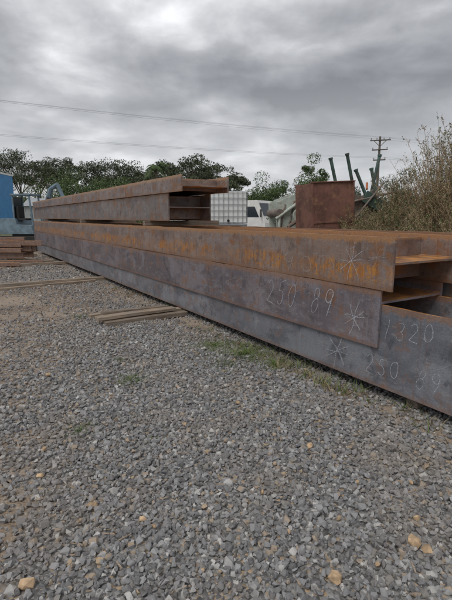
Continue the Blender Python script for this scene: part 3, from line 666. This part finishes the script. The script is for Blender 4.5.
for k in range(190):
    r_=rng.uniform(1.3,7); a=rng.uniform(-.7,.5); x_,y_=r_*math.sin(a),r_*math.cos(a)
    if .85*x_+.527*y_>2.7: continue
    L_=rng.uniform(.015,.07); mb.box((x_,y_,float(ghz(x_,y_))+.026),(L_,.006,.004),0,rot=(rng.normal(0,.2),rng.normal(0,.2),rng.uniform(0,6)))
mb.obj('wood_chips',[T1])
# ---------------------------------------------------------------- power pole & wires
P=Vector((bx(375,60),60,0)); Q=Vector((-20.6,40,0)); ld=(P-Q).normalized(); pr=Vector((-ld.y,ld.x,0))
mb=MB(); mb.tube([(0,0,0),(0,0,6),(0,0,12)],[.2,.17,.13],10,0)
ca=Vector((.94,-.34,0))
def arm_(z,h): mb.tube([Vector((0,-.16,z))-ca*h,Vector((0,-.16,z))+ca*h],.08,6,0)
for z,h,ks in((11.5,1.3,(-1.15,-.45,.45,1.15)),(10.3,1.0,(-.9,.9)),(9.0,.8,(-.7,.7))):
    arm_(z,h)
    for k in ks: p=Vector((0,-.16,z))+ca*k; mb.tube([p,p+Vector((0,0,.3))],[.05,.08],6,1)
mb.tube([Vector((0,-.1,10.7)),Vector((0,-.1,11.5))+ca*.8],.04,5,0); mb.tube([Vector((0,-.1,10.7)),Vector((0,-.1,11.5))-ca*.8],.04,5,0)
mb.obj('power_pole',[woodgrey,galv],loc=P)
wirem=simple('aluminium_conductor',(.18,.185,.19),.6)
mb=MB()
def wire(a,b,sag,r):
    mb.tube([a.lerp(b,t/24)-Vector((0,0,sag*4*(t/24)*(1-t/24))) for t in range(25)],r,5,0,cap=False)
A=Q-(P-Q)*.9; B=P+Vector((60,14,0))
for z,ks in((11.8,(-1.15,.45,1.15)),(9.3,(-.7,.7))):
    for k in ks:
        o_=ca*k+Vector((0,-.16,z)); wire(P+o_,A+Vector((pr.x*k*1.3,pr.y*k*1.3,z+ (1.2 if z>10 else .5)+k*.25)),.9,.0075); wire(P+o_,B+o_,.8,.0075)
mb.obj('power_line',[wirem])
____________________
▶ _What is expected_
Produce an exact copy of each line of data, skipping embedded images.

▶ _Result below_
Continue the Blender Python script for this scene: part 3, from line 666. This part finishes the script. The script is for Blender 4.5.
for k in range(190):
    r_=rng.uniform(1.3,7); a=rng.uniform(-.7,.5); x_,y_=r_*math.sin(a),r_*math.cos(a)
    if .85*x_+.527*y_>2.7: continue
    L_=rng.uniform(.015,.07); mb.box((x_,y_,float(ghz(x_,y_))+.026),(L_,.006,.004),0,rot=(rng.normal(0,.2),rng.normal(0,.2),rng.uniform(0,6)))
mb.obj('wood_chips',[T1])
# ---------------------------------------------------------------- power pole & wires
P=Vector((bx(375,60),60,0)); Q=Vector((-20.6,40,0)); ld=(P-Q).normalized(); pr=Vector((-ld.y,ld.x,0))
mb=MB(); mb.tube([(0,0,0),(0,0,6),(0,0,12)],[.2,.17,.13],10,0)
ca=Vector((.94,-.34,0))
def arm_(z,h): mb.tube([Vector((0,-.16,z))-ca*h,Vector((0,-.16,z))+ca*h],.08,6,0)
for z,h,ks in((11.5,1.3,(-1.15,-.45,.45,1.15)),(10.3,1.0,(-.9,.9)),(9.0,.8,(-.7,.7))):
    arm_(z,h)
    for k in ks: p=Vector((0,-.16,z))+ca*k; mb.tube([p,p+Vector((0,0,.3))],[.05,.08],6,1)
mb.tube([Vector((0,-.1,10.7)),Vector((0,-.1,11.5))+ca*.8],.04,5,0); mb.tube([Vector((0,-.1,10.7)),Vector((0,-.1,11.5))-ca*.8],.04,5,0)
mb.obj('power_pole',[woodgrey,galv],loc=P)
wirem=simple('aluminium_conductor',(.18,.185,.19),.6)
mb=MB()
def wire(a,b,sag,r):
    mb.tube([a.lerp(b,t/24)-Vector((0,0,sag*4*(t/24)*(1-t/24))) for t in range(25)],r,5,0,cap=False)
A=Q-(P-Q)*.9; B=P+Vector((60,14,0))
for z,ks in((11.8,(-1.15,.45,1.15)),(9.3,(-.7,.7))):
    for k in ks:
        o_=ca*k+Vector((0,-.16,z)); wire(P+o_,A+Vector((pr.x*k*1.3,pr.y*k*1.3,z+ (1.2 if z>10 else .5)+k*.25)),.9,.0075); wire(P+o_,B+o_,.8,.0075)
mb.obj('power_line',[wirem])